An evening dress with “hobble skirt” by Jeanne Hallée from 1913–14 will be brought to life using the Pepper’s ghost illusion technique, showing a woman in the design slowly evolving into an insect. Widely popularized by couturier Paul Poiret, the hobble skirt was critiqued by French caricaturist Georges Goursat, who likened its wearers to distorted insects due to their hunched posture and limited stride. Tight around the knees, the garment featured an elongated silhouette with a high, small bust and long draped skirt that narrowed to a point at the hem, forcing its wearer to walk with a clipped, mincing gait, or, to hobble. Hallée’s design epitomizes the segmented shape parodied by Goursat, as it features a gilded abdomen extending into a flared peplum over the hips.

Two examples of Charles James’s “Butterfly” ball gown—one in pristine condition, the other a “sleeping beauty” with extensive damage—will demonstrate a rare instance of duplicates in the collection. James both reflected and realized the butterfly’s ephemeral beauty in this design from 1955, comprising a narrow “chrysalis” sheath of pleated silk chiffon over a silk satin ground and an exuberant “winged” bustle skirt of nylon tulle. The “sleeping beauty” will lay bare the gown’s inherent vices: chiffon on the surface presents the most obvious damage, caused by both its construction and handling; and the volume of tulle on the back of the dress that places considerable weight on a relatively small area.

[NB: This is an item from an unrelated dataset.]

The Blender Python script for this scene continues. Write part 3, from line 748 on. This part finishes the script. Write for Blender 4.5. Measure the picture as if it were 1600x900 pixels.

Visitors will be invited to feel the form and floral decoration of the “Mini Miss Dior” dress through an enhanced 3-D printed maquette and the rich embroidery of a 1615–20 waistcoat through an interactive embossed wallpaper. Additionally, select pieces will highlight the power harnessed in a garment’s aurality, such as a metal ensemble from Marni’s spring/summer 2024 collection and a dress comprised of razor clam shells from Alexander McQueen’s spring/summer 2001 collection—the sounds of which were isolated and recorded in an anechoic chamber.